== Input data

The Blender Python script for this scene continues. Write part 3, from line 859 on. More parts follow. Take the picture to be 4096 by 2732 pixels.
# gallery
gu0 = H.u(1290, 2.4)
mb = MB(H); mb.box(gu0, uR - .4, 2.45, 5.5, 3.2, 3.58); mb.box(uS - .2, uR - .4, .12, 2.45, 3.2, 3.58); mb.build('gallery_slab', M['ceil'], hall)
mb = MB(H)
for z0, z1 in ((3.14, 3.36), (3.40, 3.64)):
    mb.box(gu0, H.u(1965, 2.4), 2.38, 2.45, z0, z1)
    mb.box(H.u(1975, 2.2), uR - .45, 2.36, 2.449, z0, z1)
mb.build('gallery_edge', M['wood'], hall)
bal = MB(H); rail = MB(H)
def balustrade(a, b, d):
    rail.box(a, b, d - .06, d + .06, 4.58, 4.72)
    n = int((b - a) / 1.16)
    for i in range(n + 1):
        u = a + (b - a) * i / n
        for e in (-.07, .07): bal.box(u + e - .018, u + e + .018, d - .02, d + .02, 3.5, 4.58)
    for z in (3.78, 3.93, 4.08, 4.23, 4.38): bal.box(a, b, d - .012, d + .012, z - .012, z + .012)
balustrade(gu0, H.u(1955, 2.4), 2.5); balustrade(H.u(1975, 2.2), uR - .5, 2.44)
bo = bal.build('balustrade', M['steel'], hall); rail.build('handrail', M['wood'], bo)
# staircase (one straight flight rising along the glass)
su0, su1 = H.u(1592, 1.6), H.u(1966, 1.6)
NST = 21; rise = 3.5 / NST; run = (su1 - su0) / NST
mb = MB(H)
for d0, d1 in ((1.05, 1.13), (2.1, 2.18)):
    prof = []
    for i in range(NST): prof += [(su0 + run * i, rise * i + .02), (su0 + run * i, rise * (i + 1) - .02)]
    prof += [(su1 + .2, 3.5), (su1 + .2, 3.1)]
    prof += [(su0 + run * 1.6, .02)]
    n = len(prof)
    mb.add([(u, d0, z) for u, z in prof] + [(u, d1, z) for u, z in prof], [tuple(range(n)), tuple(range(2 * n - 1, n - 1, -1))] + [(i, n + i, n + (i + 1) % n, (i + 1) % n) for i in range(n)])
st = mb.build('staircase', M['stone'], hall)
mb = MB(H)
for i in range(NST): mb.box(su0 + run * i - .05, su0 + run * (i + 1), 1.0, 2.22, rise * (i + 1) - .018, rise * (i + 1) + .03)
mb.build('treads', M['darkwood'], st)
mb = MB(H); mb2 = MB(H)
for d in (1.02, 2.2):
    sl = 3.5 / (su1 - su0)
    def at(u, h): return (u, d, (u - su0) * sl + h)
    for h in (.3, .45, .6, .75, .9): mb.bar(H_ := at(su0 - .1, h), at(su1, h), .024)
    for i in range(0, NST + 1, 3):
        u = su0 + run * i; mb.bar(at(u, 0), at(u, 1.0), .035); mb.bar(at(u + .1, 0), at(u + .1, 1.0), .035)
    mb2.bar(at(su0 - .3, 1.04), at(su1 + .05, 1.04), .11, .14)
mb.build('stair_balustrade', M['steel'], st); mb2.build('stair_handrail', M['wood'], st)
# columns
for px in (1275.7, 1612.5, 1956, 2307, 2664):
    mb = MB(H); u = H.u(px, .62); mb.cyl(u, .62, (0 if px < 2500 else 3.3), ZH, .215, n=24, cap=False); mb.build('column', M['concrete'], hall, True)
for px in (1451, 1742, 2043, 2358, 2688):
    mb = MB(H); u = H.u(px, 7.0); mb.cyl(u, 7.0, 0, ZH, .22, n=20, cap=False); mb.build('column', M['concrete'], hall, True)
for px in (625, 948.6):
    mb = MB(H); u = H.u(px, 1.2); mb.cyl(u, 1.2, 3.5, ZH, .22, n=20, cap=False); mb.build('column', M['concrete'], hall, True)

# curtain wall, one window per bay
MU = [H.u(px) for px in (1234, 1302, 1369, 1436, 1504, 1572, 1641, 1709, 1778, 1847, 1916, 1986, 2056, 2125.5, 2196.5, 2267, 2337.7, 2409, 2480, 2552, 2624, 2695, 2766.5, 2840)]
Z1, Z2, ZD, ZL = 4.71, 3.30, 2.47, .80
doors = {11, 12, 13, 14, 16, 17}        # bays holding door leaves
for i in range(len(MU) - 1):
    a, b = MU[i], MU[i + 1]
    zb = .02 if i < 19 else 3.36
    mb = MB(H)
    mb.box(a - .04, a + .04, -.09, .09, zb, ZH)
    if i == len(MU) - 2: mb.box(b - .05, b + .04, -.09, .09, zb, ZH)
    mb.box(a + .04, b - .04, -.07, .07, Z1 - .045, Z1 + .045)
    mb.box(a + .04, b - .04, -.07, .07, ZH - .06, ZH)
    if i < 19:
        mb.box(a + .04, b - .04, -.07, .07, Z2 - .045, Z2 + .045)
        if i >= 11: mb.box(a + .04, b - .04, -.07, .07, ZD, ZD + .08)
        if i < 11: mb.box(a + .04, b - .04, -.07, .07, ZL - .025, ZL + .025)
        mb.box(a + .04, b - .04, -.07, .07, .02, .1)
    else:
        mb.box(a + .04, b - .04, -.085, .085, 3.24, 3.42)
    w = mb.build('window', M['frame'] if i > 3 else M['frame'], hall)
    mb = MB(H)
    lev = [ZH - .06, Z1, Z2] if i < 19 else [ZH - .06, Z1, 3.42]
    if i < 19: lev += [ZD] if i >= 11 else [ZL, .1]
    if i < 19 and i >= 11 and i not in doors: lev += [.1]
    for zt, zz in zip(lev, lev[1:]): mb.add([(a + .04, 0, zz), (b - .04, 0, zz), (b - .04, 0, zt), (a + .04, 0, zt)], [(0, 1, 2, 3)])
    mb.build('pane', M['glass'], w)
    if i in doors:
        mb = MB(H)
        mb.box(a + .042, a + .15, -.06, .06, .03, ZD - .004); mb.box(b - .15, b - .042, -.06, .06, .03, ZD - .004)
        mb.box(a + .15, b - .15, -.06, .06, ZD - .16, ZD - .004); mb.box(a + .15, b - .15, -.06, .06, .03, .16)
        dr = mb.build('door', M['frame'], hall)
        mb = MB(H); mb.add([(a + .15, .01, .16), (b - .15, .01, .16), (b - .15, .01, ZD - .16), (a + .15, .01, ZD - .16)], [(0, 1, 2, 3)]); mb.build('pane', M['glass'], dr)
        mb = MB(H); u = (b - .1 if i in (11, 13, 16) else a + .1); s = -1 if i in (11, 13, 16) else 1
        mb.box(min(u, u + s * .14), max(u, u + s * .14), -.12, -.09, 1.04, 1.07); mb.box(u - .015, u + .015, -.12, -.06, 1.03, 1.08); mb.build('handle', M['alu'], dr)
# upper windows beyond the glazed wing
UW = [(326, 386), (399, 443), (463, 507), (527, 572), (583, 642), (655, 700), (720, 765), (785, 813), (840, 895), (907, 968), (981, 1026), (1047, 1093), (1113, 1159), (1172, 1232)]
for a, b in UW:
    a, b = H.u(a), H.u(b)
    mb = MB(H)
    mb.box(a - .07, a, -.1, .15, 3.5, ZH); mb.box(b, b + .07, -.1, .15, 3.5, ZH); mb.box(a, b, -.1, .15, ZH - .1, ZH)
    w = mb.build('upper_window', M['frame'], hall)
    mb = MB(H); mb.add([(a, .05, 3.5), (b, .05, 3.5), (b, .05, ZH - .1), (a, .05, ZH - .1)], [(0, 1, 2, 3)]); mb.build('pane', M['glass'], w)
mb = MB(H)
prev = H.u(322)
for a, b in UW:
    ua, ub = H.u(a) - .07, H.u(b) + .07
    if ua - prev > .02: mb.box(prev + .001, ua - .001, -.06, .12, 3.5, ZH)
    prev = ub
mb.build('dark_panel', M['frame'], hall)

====
== Input data

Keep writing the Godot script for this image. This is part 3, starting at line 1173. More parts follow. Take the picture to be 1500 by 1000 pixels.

====
== Input data

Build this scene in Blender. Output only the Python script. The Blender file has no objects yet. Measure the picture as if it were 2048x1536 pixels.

====

What you will do
Select every line in the material above where the string "parts" occurs, and copy it.

Written response
The Blender Python script for this scene continues. Write part 3, from line 859 on. More parts follow. Take the picture to be 4096 by 2732 pixels.
Keep writing the Godot script for this image. This is part 3, starting at line 1173. More parts follow. Take the picture to be 1500 by 1000 pixels.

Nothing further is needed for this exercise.